Documentation and Communication: many benefits identified for construction cameras under the area of project management. These benefits are spread throughout the construction process and can be invaluable to a team's success. They include but are not limited to, providing the contractor with a straight-forward method to show site progress. Cameras track quality control and assurance throughout the project, clearly express requests for information about field conditions, as well as providing the ability to integrate with various project management and design software.
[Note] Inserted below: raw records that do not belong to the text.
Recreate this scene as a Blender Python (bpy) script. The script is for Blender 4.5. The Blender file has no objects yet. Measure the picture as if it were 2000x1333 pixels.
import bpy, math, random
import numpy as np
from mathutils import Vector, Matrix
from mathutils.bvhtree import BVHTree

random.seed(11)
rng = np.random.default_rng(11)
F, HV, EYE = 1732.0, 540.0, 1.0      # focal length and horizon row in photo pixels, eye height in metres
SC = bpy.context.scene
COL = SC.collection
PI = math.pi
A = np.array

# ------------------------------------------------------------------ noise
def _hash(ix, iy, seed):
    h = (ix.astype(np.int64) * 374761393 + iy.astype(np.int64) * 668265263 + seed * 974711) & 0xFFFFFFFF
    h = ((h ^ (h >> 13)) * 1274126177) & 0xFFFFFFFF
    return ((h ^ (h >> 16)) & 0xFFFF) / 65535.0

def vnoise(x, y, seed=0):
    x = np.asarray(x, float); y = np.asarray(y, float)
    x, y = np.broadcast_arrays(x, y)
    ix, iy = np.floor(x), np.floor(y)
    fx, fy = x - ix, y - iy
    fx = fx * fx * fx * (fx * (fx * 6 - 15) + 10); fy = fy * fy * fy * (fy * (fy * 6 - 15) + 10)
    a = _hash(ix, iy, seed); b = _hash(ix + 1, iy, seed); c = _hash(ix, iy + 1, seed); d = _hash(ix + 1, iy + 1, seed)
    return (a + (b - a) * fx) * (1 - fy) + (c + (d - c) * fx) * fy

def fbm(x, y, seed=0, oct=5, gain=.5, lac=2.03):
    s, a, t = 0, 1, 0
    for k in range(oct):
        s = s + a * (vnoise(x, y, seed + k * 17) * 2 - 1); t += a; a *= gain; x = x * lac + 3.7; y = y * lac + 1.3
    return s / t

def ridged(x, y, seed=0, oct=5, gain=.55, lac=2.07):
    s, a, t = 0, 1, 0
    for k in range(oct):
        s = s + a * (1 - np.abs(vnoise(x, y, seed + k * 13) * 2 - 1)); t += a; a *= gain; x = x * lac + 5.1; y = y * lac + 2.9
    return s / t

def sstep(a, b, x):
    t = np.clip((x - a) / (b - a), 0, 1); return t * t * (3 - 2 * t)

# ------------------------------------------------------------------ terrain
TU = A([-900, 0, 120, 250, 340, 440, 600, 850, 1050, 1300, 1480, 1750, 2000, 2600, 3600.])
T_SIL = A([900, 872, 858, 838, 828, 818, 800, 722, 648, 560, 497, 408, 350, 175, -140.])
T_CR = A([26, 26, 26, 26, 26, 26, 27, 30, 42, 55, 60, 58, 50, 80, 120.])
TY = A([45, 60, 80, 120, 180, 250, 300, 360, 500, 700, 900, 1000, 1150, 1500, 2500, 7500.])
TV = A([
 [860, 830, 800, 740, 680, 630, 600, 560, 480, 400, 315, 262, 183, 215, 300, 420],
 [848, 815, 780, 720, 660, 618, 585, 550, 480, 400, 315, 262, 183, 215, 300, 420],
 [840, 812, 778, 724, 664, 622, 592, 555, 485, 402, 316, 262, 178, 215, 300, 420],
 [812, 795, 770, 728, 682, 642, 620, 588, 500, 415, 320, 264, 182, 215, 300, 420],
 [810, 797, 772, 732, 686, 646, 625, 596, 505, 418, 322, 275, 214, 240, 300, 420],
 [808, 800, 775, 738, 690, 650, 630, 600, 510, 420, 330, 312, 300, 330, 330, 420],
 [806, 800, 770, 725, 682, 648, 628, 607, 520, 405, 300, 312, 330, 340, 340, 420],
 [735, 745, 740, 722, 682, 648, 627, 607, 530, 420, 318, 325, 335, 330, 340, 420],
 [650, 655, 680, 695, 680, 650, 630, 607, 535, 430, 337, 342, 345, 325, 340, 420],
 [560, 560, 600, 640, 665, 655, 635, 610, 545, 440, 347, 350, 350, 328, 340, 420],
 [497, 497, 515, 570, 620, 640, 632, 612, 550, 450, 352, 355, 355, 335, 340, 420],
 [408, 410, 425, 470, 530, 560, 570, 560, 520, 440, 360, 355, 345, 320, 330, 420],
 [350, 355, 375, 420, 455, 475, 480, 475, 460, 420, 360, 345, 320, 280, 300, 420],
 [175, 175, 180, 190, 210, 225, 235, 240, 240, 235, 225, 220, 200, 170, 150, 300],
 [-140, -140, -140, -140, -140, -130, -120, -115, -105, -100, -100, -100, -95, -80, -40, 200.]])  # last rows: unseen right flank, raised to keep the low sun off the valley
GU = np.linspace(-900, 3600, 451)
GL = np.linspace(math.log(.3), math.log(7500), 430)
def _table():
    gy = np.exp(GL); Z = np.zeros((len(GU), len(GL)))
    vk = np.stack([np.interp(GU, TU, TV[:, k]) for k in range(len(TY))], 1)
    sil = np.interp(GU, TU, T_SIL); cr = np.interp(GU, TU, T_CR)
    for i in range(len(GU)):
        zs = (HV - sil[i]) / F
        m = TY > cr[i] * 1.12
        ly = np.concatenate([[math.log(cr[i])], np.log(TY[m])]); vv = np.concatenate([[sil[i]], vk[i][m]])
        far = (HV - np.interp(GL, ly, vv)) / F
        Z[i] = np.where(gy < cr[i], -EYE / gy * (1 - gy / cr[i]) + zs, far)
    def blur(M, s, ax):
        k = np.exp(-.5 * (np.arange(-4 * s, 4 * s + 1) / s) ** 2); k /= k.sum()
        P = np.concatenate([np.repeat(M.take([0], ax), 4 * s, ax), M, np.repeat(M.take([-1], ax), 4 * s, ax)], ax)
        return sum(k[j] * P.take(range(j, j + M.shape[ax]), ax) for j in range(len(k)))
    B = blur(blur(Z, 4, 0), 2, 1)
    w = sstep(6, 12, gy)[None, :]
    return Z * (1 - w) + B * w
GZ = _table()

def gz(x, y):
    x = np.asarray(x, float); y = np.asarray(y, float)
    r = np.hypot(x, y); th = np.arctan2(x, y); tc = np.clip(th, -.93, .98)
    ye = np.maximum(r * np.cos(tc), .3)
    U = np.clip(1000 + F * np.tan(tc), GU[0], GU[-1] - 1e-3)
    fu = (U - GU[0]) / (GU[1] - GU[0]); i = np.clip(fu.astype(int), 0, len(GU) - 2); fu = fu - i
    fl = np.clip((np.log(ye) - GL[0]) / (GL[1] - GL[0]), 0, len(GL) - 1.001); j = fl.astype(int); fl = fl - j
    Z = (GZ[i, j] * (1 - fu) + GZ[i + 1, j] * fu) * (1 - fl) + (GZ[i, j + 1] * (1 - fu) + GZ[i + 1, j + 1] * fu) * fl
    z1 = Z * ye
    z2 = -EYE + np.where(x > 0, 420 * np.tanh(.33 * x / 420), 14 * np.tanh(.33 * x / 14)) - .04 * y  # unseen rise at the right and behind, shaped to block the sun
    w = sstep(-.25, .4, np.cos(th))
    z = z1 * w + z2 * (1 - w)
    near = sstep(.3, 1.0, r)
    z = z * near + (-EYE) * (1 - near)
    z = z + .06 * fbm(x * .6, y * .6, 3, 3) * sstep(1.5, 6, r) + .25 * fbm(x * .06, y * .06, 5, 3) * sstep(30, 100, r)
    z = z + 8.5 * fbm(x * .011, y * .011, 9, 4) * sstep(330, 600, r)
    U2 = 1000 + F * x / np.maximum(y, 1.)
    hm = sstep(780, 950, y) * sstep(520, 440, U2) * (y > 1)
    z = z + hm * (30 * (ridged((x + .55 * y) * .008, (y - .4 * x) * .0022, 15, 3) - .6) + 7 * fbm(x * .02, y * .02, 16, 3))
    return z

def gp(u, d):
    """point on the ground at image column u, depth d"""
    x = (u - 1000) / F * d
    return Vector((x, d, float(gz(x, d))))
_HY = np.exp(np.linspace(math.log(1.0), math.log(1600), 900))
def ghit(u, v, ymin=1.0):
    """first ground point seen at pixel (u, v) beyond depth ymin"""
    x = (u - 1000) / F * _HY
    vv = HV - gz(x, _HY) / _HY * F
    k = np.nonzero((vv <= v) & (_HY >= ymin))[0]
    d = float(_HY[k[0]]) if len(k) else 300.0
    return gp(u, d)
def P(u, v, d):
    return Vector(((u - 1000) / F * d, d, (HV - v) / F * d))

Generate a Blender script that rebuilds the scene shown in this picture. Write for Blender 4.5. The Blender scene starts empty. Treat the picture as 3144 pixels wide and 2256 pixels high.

Project Schedule: Project management teams are continually pushing to deliver projects ahead of schedule and under budget. Construction cameras and the usage of visual data have also been proven to decrease overall project duration, and increase project management efficiency. The use of construction cameras can allow project managers to maintain accurate records of progress, monitor quality of work, and catch errors in building from a remote location. Monitoring the site from the office can allow project managers more time to review different conditions throughout the project due to the decreased need for time-consuming on-site visits. With this influx of time from decreased site visits and more efficient communication of concerns, project managers can distribute their time more effectively and oversee multiple projects from one centralized location.

Conclusion

The use of cameras in construction industry is booming. However, there are still some main points need to be addressed when it comes to visual data collection. First, few companies have teams that are focused on make full use of the visual data available in their archives from projects. Also, companies provide little to no educational opportunities for the field participants to advance their awareness of the benefits of construction cameras and visual data collection. Such lack of knowledge for tradespeople and field management greatly decreases the usage of visual data in the field. Moreover, field personnel in some situations feels uncomfortable to work under constant supervision of cameras. Finally, some third-party camera providers do not deliver a complete solution to help E&C companies incorporate new tools into an existing system.

 

Despite this there are currently major rising technological trends well connected to visual data collection that are making a positive impact in construction in terms of productive outcomes. Such trends have the potential to bring innovation to the construction industry and match the productive growth seen in the rising digital transformation. Engineering and construction firms collaboratively and individually need to raise awareness and knowledge between all project personal on the such technological trends such as: Artificial Intelligence (AI), 3D Scanning, including Light Detection and Ranging (LiDAR), Virtual Reality (VR), and Digital Twins.